=== Records for this task ===
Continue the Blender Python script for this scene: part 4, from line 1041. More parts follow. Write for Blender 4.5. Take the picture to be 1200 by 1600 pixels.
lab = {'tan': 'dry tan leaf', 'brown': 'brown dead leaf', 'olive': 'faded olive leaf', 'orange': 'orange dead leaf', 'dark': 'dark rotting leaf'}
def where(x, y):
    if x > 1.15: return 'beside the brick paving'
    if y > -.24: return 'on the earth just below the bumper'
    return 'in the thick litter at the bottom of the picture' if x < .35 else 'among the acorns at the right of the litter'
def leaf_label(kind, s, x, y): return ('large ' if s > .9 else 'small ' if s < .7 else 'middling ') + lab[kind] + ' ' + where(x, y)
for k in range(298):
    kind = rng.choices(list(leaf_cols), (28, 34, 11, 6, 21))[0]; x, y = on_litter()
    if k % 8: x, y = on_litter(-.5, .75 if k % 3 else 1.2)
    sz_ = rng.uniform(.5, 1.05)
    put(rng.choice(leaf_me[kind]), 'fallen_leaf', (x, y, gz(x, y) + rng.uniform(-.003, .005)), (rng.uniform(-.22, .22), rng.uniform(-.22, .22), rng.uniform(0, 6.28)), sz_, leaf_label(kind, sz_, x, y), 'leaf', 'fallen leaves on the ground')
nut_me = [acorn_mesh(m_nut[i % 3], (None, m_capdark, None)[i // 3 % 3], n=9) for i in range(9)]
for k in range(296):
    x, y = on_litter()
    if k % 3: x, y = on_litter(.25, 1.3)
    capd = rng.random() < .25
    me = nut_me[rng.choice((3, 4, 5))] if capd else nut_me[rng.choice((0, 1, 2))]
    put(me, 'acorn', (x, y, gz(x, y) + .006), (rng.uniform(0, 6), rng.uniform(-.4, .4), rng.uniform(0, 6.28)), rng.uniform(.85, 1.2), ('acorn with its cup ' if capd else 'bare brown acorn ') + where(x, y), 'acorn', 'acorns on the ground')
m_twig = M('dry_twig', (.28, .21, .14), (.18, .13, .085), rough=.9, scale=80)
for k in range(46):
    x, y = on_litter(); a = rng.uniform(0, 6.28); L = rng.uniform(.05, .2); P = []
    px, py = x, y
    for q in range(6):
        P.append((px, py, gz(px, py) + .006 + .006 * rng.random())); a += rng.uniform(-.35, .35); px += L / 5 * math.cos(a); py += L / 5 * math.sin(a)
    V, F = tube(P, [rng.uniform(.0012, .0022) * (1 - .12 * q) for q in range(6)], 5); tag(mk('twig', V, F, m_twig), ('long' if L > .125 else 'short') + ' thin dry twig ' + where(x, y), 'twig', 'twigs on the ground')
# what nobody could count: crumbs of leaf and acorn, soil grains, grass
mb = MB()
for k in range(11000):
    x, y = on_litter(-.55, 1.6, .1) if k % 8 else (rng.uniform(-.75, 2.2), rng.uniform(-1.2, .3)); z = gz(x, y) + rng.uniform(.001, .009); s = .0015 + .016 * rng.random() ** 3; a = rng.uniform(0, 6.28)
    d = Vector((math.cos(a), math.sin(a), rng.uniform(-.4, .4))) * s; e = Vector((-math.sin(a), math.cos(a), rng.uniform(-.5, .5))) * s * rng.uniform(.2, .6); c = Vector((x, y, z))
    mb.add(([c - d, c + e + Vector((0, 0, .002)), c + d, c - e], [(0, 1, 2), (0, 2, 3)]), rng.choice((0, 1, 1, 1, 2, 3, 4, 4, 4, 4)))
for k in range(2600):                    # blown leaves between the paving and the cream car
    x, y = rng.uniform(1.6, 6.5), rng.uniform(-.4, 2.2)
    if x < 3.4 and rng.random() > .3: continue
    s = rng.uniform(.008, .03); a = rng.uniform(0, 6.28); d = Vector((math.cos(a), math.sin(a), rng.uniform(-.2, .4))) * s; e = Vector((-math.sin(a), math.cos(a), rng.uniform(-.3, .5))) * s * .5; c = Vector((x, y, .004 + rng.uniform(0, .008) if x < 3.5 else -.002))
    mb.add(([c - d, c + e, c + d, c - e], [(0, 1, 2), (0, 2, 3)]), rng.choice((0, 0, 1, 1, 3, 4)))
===
=== Records for this task ===
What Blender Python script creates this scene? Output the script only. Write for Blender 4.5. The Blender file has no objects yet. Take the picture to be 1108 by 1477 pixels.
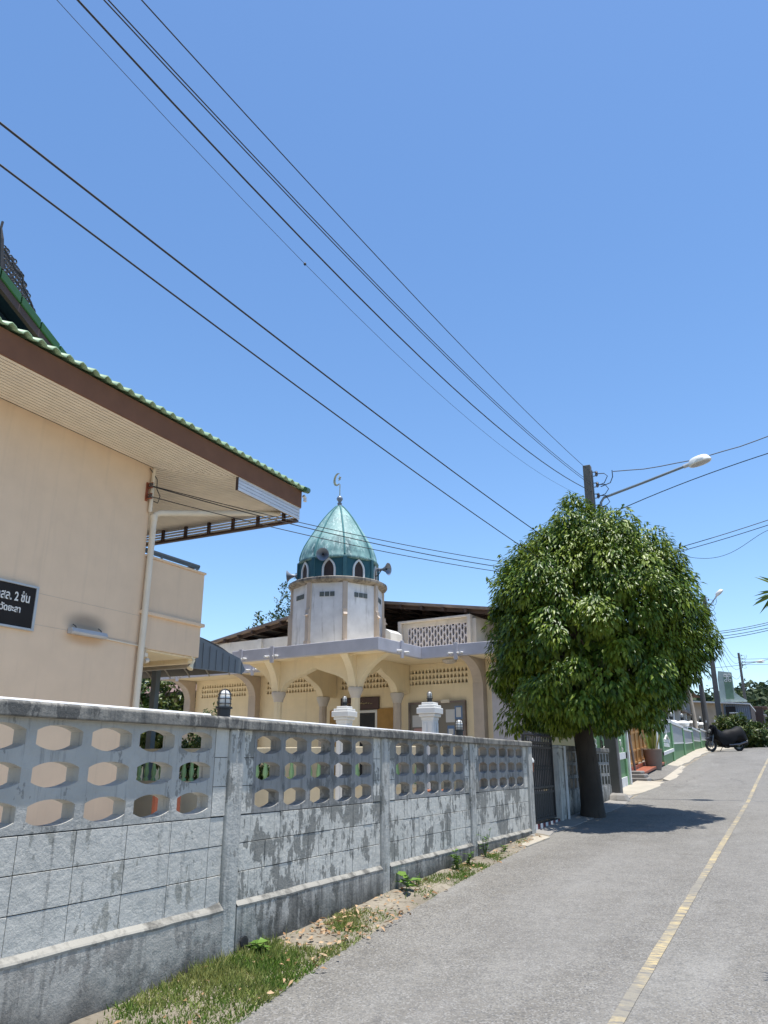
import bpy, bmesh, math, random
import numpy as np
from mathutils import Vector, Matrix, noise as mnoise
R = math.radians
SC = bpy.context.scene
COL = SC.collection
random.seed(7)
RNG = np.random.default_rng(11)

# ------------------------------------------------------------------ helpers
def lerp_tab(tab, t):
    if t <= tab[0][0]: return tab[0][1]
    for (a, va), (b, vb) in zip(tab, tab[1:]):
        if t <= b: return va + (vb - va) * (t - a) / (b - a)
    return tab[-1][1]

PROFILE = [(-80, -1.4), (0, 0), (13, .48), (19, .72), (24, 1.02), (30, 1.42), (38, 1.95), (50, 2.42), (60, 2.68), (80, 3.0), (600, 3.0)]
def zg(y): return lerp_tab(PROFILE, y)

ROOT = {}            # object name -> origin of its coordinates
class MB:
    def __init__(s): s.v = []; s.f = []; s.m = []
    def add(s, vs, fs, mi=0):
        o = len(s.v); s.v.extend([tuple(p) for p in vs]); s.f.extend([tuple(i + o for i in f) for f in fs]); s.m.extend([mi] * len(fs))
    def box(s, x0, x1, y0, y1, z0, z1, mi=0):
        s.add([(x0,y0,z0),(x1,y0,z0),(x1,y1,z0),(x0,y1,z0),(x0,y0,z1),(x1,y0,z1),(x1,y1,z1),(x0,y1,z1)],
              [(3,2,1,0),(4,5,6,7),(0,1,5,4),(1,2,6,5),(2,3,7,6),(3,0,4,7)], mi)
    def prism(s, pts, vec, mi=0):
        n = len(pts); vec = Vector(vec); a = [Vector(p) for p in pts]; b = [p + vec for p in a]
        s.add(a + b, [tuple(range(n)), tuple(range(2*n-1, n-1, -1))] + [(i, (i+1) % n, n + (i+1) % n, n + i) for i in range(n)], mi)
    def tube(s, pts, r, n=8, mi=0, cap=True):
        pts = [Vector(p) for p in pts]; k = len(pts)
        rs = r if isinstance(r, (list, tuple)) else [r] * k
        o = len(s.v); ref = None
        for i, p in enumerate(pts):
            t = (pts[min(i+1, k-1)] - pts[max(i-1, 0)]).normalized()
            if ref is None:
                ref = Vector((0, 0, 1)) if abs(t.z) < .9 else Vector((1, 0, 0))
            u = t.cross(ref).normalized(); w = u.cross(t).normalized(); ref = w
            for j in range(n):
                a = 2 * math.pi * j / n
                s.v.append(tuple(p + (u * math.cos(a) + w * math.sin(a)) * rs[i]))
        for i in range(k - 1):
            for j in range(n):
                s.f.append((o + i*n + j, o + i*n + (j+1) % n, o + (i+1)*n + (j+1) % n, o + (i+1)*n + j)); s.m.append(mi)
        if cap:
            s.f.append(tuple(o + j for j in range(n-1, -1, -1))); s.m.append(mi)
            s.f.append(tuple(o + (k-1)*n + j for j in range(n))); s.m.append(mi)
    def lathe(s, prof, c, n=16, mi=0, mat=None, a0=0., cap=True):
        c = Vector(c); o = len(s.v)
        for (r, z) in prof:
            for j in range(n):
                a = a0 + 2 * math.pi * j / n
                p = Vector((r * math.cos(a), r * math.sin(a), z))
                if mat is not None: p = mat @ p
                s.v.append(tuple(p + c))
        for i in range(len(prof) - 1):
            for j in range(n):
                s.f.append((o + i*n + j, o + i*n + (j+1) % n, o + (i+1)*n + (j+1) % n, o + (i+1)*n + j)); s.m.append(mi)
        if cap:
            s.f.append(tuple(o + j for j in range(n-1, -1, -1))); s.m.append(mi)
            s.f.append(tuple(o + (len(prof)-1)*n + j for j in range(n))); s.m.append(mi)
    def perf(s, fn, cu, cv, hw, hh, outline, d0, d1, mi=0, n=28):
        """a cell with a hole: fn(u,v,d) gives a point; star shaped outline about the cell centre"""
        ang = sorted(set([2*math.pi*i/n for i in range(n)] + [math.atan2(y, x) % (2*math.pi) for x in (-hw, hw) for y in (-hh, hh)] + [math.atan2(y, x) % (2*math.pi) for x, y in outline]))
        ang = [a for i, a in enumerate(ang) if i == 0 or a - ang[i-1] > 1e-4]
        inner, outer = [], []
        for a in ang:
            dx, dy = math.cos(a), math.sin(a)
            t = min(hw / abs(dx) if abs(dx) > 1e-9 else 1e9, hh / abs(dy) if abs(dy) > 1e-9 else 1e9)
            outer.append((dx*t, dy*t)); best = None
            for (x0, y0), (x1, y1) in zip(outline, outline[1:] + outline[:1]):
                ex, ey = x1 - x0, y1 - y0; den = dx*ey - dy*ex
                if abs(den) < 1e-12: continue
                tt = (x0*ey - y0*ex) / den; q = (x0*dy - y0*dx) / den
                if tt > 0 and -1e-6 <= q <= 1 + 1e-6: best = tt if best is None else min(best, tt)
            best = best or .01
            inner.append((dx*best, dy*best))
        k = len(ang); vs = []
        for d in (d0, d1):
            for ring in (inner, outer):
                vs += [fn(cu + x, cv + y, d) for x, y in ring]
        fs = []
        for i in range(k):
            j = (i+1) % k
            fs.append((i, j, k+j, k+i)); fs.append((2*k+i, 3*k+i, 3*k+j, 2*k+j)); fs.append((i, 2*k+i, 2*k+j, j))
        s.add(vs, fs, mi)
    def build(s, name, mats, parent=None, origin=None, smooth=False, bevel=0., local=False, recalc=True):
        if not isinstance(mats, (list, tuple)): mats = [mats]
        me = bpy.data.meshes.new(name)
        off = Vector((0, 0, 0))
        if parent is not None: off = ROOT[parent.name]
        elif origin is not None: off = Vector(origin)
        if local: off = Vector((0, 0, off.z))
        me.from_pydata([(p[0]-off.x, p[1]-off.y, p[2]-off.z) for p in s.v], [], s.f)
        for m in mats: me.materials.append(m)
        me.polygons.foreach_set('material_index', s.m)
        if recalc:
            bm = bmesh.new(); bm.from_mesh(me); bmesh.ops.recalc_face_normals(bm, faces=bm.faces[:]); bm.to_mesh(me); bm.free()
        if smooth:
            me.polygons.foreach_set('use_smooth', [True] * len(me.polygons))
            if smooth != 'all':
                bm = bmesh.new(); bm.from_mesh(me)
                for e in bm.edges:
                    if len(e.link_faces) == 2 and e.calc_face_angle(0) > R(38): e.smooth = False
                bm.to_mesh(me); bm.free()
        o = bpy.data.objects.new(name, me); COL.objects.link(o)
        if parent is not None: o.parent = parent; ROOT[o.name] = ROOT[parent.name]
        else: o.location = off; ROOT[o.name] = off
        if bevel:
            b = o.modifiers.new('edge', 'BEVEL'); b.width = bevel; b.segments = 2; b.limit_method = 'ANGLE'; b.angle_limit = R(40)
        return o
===
Using the data above, set down each line from the line with "What Blender Python" to the line with "def zg(y): return lerp_tab(PROFILE, y)" exactly, both ends included, and leave the pictures behind. Nothing else belongs.

What Blender Python script creates this scene? Output the script only. Write for Blender 4.5. The Blender file has no objects yet. Take the picture to be 1108 by 1477 pixels.
import bpy, bmesh, math, random
import numpy as np
from mathutils import Vector, Matrix, noise as mnoise
R = math.radians
SC = bpy.context.scene
COL = SC.collection
random.seed(7)
RNG = np.random.default_rng(11)

# ------------------------------------------------------------------ helpers
def lerp_tab(tab, t):
    if t <= tab[0][0]: return tab[0][1]
    for (a, va), (b, vb) in zip(tab, tab[1:]):
        if t <= b: return va + (vb - va) * (t - a) / (b - a)
    return tab[-1][1]

PROFILE = [(-80, -1.4), (0, 0), (13, .48), (19, .72), (24, 1.02), (30, 1.42), (38, 1.95), (50, 2.42), (60, 2.68), (80, 3.0), (600, 3.0)]
def zg(y): return lerp_tab(PROFILE, y)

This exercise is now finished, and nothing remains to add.